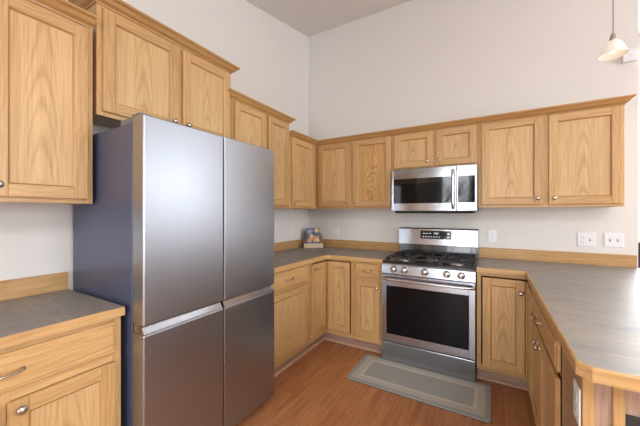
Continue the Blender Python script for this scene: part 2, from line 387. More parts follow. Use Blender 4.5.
def drawer(parent, x0, x1, z0, z1, yf, px=None, PL=0.098):
    ox, oz = (x0+x1)/2, (z0+z1)/2; w, h = (x1-x0)/2, (z1-z0)/2
    m = MB().box(-w, w, -0.014, -0.001, -h, h, 0.002, 0)
    m.prism([(-w+.003, -h+.003), (w-.003, -h+.003), (w-.003, h-.003), (-w+.003, h-.003)], -0.0135, -0.0139, 'y')
    m.box(-w+.010, w-.010, -0.020, -0.013, -h+.010, h-.010, 0.005, 0)
    o = m.build('drawer_front', OX, parent); o.location = (ox, yf, oz)
    pull(o, (px-ox) if px is not None else 0, -0.020, 0, PL)
    return o
CROWN = [(0, 0), (0.006, 0), (0.008, 0.008), (0.016, 0.013), (0.024, 0.018), (0.036, 0.034), (0.041, 0.038), (0.047, 0.040), (0.052, 0.046), (0.052, 0.054), (0, 0.054)]

def face_frame(parent, x0, x1, z0, z1, yf, stiles, rails, t=0.019):
    """stiles: (x0,x1) list full height; rails: (xa, xb, za, zb) list"""
    m = MB()
    for s in stiles: m.box(s[0], s[1], yf, yf+t, z0, z1, 0.001, 0)
    for r in rails: m.box(r[0], r[1], yf+.0003, yf+t, r[2], r[3], 0.0005, 1)
    return m.build('face_frame', [OZ, OX], parent)

UD = 0.305
def wall_cab(label, loc, rz, w, h, doors, knobs, panels=None, crown=None, frame_l=0.038, group=None, stiles=None, x_start=0.0, crown_path=None, top=None):
    """upper cabinet; local origin at its back lower-left corner, z = 0 at its underside"""
    t = thing('wall_cabinet', label, 'cabinet', loc, rz, group)
    m = MB(); y0, y1 = -UD+.019, -0.001
    m.box(0, 0.016, y0, y1, 0.0, h, 0, 0); m.box(w-.016, w, y0, y1, 0.0, h, 0, 0)
    m.box(0.016, w-.016, y0, y1, 0.022, 0.036, 0, 1); m.box(0.016, w-.016, y0, y1, h-.016, h, 0, 1); m.box(0.016, w-.016, -0.010, y1, 0.036, h-.016, 0, 1)
    m.build('carcass', [OZ, OX], t)
    st = stiles or ([(0, doors[0][0]+.014)] + [(a[1]-.014, b[0]+.014) for a, b in zip(doors, doors[1:])] + [(doors[-1][1]-.014, w)])
    rails = []
    for a, b in zip(st, st[1:]):
        rails += [(a[1], b[0], 0, 0.036), (a[1], b[0], doors[0][3]-.014, h)]
    face_frame(t, 0, w, 0, h, -UD, st, rails)
    for i, dd in enumerate(doors):
        door(t, *dd, -UD, knobs[i], (panels or [None]*9)[i])
    if crown is not None:
        z = crown
        path = crown_path or [(0.0, -0.001), (0.0, -UD), (w, -UD), (w, -0.001)]
        c = MB(); c.sweep(CROWN, path[::1], 0, z); c.build('crown_moulding', OCR, t)
    return t

ZB = 1.395
LR = PI/2       # left run: local x -> world +y
def ly(y, base): return y-base
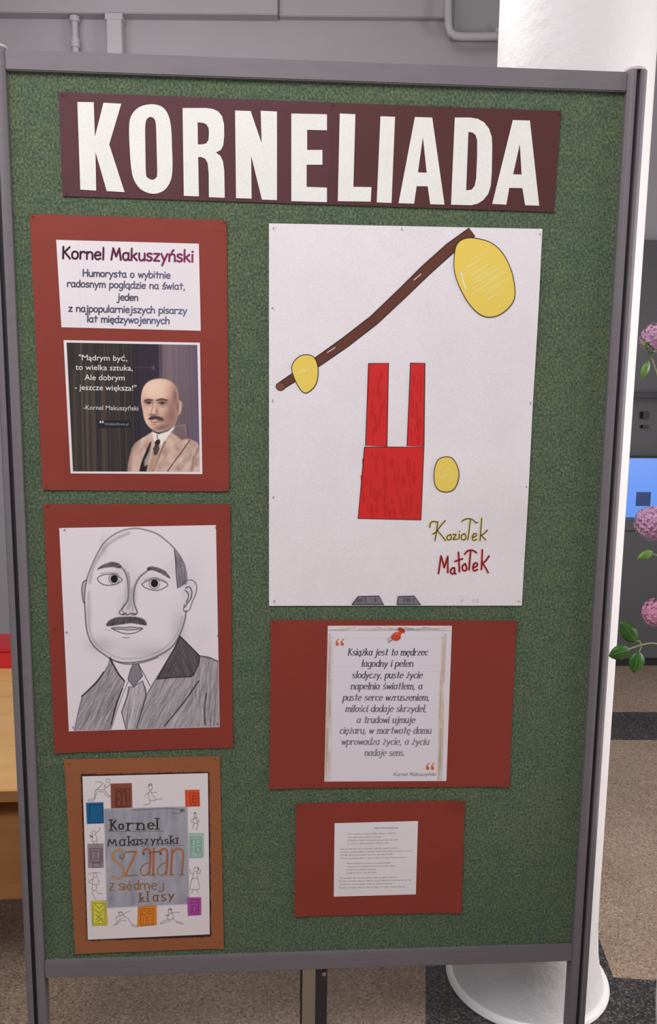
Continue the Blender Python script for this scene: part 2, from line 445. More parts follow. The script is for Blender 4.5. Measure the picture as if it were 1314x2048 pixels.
def crop(ox, oy, s):
    return lambda *pts: [(ox + x / s, oy + y / s) for x, y in pts]
def pin(px, py, y, parent, ang=-60, ln=6):
    a = math.radians(ang); p = on_y(px, py, y); q = on_y(px + ln * math.cos(a), py - ln * math.sin(a), y - .004)
    mb = MB(); mb.tube([tuple(p), tuple(q)], [.0005, .0008], 8); return mb.build('pin', M_PIN, parent)

Y_CARD, Y_SHEET, Y_INK = -.0028, -.0033, -.0035
class Ink:
    """flat print: shapes given in photo pixels, laid on the sheet's plane, coloured per shape"""
    def __init__(s, y=Y_INK): s.mb = MB(); s.y = y; s.n = 0
    def bump(s): s.n = (s.n + 1) % 60
    def pt(s, p, layer=0): w0 = on_y(p[0], p[1], s.y - layer * .0001 - s.n * .0000015); return (w0[0], w0[1], w0[2])
    def poly(s, pts, col, layer=0, holes=()):
        s.bump(); loops = [list(pts)] + [list(h) for h in holes]
        flat = [p for l in loops for p in l]
        tr = tessellate_polygon([[Vector((x, y, 0)) for x, y in l] for l in loops])
        s.mb.add([s.pt(p, layer) for p in flat], [tuple(t_) for t_ in tr], tuple(alb(col)))
    def stroke(s, pts, w0, col, layer=1, pen=None, caps=True, col2=None):
        s.bump(); P_ = [np.array(p, float) for p in pts]
        P_ = [p for i, p in enumerate(P_) if i == 0 or np.hypot(*(p - P_[i - 1])) > 1e-4]
        if len(P_) < 2:
            return s.dot(P_[0], w0 * .6, col, layer)
        L = []; R = []
        for i, p in enumerate(P_):
            d = P_[min(i + 1, len(P_) - 1)] - P_[max(i - 1, 0)]; d /= max(np.hypot(*d), 1e-6); nrm = np.array([-d[1], d[0]])
            ww = w0
            if pen: ww = w0 * (pen[0] + (1 - pen[0]) * abs(d[0] * math.sin(pen[1]) + d[1] * math.cos(pen[1])))
            if hasattr(w0, '__len__'): ww = w0[i]
            L.append(p + nrm * ww / 2); R.append(p - nrm * ww / 2)
        n = len(P_); c = tuple(alb(col))
        s.mb.add([s.pt(p, layer) for p in L] + [s.pt(p, layer) for p in R],
                 [(k, k + 1, n + k + 1, n + k) for k in range(n - 1)], c)
        if col2 is not None:
            cc = np.array([np.array(c) * (1 - k / (n - 1)) + alb(col2) * k / (n - 1) for k in range(n)])
            s.mb.c[-2 * n:] = [tuple(x) for x in cc] * 2
        if caps and not pen:
            for e in (0, n - 1):
                r = np.hypot(*(L[e] - R[e])) / 2; s.dot(P_[e], r, col if e == 0 or col2 is None else col2, layer, 8)
    def dot(s, p, r, col, layer=1, n=12, ry=None):
        ry = ry or r; s.bump()
        s.mb.add([s.pt((p[0] + r * math.cos(2 * math.pi * k / n), p[1] + ry * math.sin(2 * math.pi * k / n)), layer) for k in range(n)],
                 [tuple(range(n))], tuple(alb(col)))
    def build(s, name, parent, m_=None): return s.mb.build(name, m_ or M_INK, parent, colors=True)

def smooth(pts, k=5, closed=False):
    P_ = [np.array(p, float) for p in pts]; n = len(P_)
    if n < 3: return P_
    out = []
    for i in range(n if closed else n - 1):
        g = lambda j: P_[j % n] if closed else P_[min(max(j, 0), n - 1)]
        a, b, c, d = g(i - 1), g(i), g(i + 1), g(i + 2)
        for t_ in np.arange(k) / k:
            out.append(.5 * ((2 * b) + (-a + c) * t_ + (2 * a - 5 * b + 4 * c - d) * t_ ** 2 + (-a + 3 * b - 3 * c + d) * t_ ** 3))
    if not closed: out.append(P_[-1])
    return out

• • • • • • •

**DIRECTIONS FOR THIS TASK**
Reproduce the whole listing word for word, setting aside any pictures.

**RESULT OF THIS TASK**
Continue the Blender Python script for this scene: part 2, from line 387. More parts follow. Use Blender 4.5.
def drawer(parent, x0, x1, z0, z1, yf, px=None, PL=0.098):
    ox, oz = (x0+x1)/2, (z0+z1)/2; w, h = (x1-x0)/2, (z1-z0)/2
    m = MB().box(-w, w, -0.014, -0.001, -h, h, 0.002, 0)
    m.prism([(-w+.003, -h+.003), (w-.003, -h+.003), (w-.003, h-.003), (-w+.003, h-.003)], -0.0135, -0.0139, 'y')
    m.box(-w+.010, w-.010, -0.020, -0.013, -h+.010, h-.010, 0.005, 0)
    o = m.build('drawer_front', OX, parent); o.location = (ox, yf, oz)
    pull(o, (px-ox) if px is not None else 0, -0.020, 0, PL)
    return o
CROWN = [(0, 0), (0.006, 0), (0.008, 0.008), (0.016, 0.013), (0.024, 0.018), (0.036, 0.034), (0.041, 0.038), (0.047, 0.040), (0.052, 0.046), (0.052, 0.054), (0, 0.054)]

def face_frame(parent, x0, x1, z0, z1, yf, stiles, rails, t=0.019):
    """stiles: (x0,x1) list full height; rails: (xa, xb, za, zb) list"""
    m = MB()
    for s in stiles: m.box(s[0], s[1], yf, yf+t, z0, z1, 0.001, 0)
    for r in rails: m.box(r[0], r[1], yf+.0003, yf+t, r[2], r[3], 0.0005, 1)
    return m.build('face_frame', [OZ, OX], parent)

UD = 0.305
def wall_cab(label, loc, rz, w, h, doors, knobs, panels=None, crown=None, frame_l=0.038, group=None, stiles=None, x_start=0.0, crown_path=None, top=None):
    """upper cabinet; local origin at its back lower-left corner, z = 0 at its underside"""
    t = thing('wall_cabinet', label, 'cabinet', loc, rz, group)
    m = MB(); y0, y1 = -UD+.019, -0.001
    m.box(0, 0.016, y0, y1, 0.0, h, 0, 0); m.box(w-.016, w, y0, y1, 0.0, h, 0, 0)
    m.box(0.016, w-.016, y0, y1, 0.022, 0.036, 0, 1); m.box(0.016, w-.016, y0, y1, h-.016, h, 0, 1); m.box(0.016, w-.016, -0.010, y1, 0.036, h-.016, 0, 1)
    m.build('carcass', [OZ, OX], t)
    st = stiles or ([(0, doors[0][0]+.014)] + [(a[1]-.014, b[0]+.014) for a, b in zip(doors, doors[1:])] + [(doors[-1][1]-.014, w)])
    rails = []
    for a, b in zip(st, st[1:]):
        rails += [(a[1], b[0], 0, 0.036), (a[1], b[0], doors[0][3]-.014, h)]
    face_frame(t, 0, w, 0, h, -UD, st, rails)
    for i, dd in enumerate(doors):
        door(t, *dd, -UD, knobs[i], (panels or [None]*9)[i])
    if crown is not None:
        z = crown
        path = crown_path or [(0.0, -0.001), (0.0, -UD), (w, -UD), (w, -0.001)]
        c = MB(); c.sweep(CROWN, path[::1], 0, z); c.build('crown_moulding', OCR, t)
    return t

ZB = 1.395
LR = PI/2       # left run: local x -> world +y
def ly(y, base): return y-base
Continue the Blender Python script for this scene: part 2, from line 445. More parts follow. The script is for Blender 4.5. Measure the picture as if it were 1314x2048 pixels.
def crop(ox, oy, s):
    return lambda *pts: [(ox + x / s, oy + y / s) for x, y in pts]
def pin(px, py, y, parent, ang=-60, ln=6):
    a = math.radians(ang); p = on_y(px, py, y); q = on_y(px + ln * math.cos(a), py - ln * math.sin(a), y - .004)
    mb = MB(); mb.tube([tuple(p), tuple(q)], [.0005, .0008], 8); return mb.build('pin', M_PIN, parent)

Y_CARD, Y_SHEET, Y_INK = -.0028, -.0033, -.0035
class Ink:
    """flat print: shapes given in photo pixels, laid on the sheet's plane, coloured per shape"""
    def __init__(s, y=Y_INK): s.mb = MB(); s.y = y; s.n = 0
    def bump(s): s.n = (s.n + 1) % 60
    def pt(s, p, layer=0): w0 = on_y(p[0], p[1], s.y - layer * .0001 - s.n * .0000015); return (w0[0], w0[1], w0[2])
    def poly(s, pts, col, layer=0, holes=()):
        s.bump(); loops = [list(pts)] + [list(h) for h in holes]
        flat = [p for l in loops for p in l]
        tr = tessellate_polygon([[Vector((x, y, 0)) for x, y in l] for l in loops])
        s.mb.add([s.pt(p, layer) for p in flat], [tuple(t_) for t_ in tr], tuple(alb(col)))
    def stroke(s, pts, w0, col, layer=1, pen=None, caps=True, col2=None):
        s.bump(); P_ = [np.array(p, float) for p in pts]
        P_ = [p for i, p in enumerate(P_) if i == 0 or np.hypot(*(p - P_[i - 1])) > 1e-4]
        if len(P_) < 2:
            return s.dot(P_[0], w0 * .6, col, layer)
        L = []; R = []
        for i, p in enumerate(P_):
            d = P_[min(i + 1, len(P_) - 1)] - P_[max(i - 1, 0)]; d /= max(np.hypot(*d), 1e-6); nrm = np.array([-d[1], d[0]])
            ww = w0
            if pen: ww = w0 * (pen[0] + (1 - pen[0]) * abs(d[0] * math.sin(pen[1]) + d[1] * math.cos(pen[1])))
            if hasattr(w0, '__len__'): ww = w0[i]
            L.append(p + nrm * ww / 2); R.append(p - nrm * ww / 2)
        n = len(P_); c = tuple(alb(col))
        s.mb.add([s.pt(p, layer) for p in L] + [s.pt(p, layer) for p in R],
                 [(k, k + 1, n + k + 1, n + k) for k in range(n - 1)], c)
        if col2 is not None:
            cc = np.array([np.array(c) * (1 - k / (n - 1)) + alb(col2) * k / (n - 1) for k in range(n)])
            s.mb.c[-2 * n:] = [tuple(x) for x in cc] * 2
        if caps and not pen:
            for e in (0, n - 1):
                r = np.hypot(*(L[e] - R[e])) / 2; s.dot(P_[e], r, col if e == 0 or col2 is None else col2, layer, 8)
    def dot(s, p, r, col, layer=1, n=12, ry=None):
        ry = ry or r; s.bump()
        s.mb.add([s.pt((p[0] + r * math.cos(2 * math.pi * k / n), p[1] + ry * math.sin(2 * math.pi * k / n)), layer) for k in range(n)],
                 [tuple(range(n))], tuple(alb(col)))
    def build(s, name, parent, m_=None): return s.mb.build(name, m_ or M_INK, parent, colors=True)

def smooth(pts, k=5, closed=False):
    P_ = [np.array(p, float) for p in pts]; n = len(P_)
    if n < 3: return P_
    out = []
    for i in range(n if closed else n - 1):
        g = lambda j: P_[j % n] if closed else P_[min(max(j, 0), n - 1)]
        a, b, c, d = g(i - 1), g(i), g(i + 1), g(i + 2)
        for t_ in np.arange(k) / k:
            out.append(.5 * ((2 * b) + (-a + c) * t_ + (2 * a - 5 * b + 4 * c - d) * t_ ** 2 + (-a + 3 * b - 3 * c + d) * t_ ** 3))
    if not closed: out.append(P_[-1])
    return out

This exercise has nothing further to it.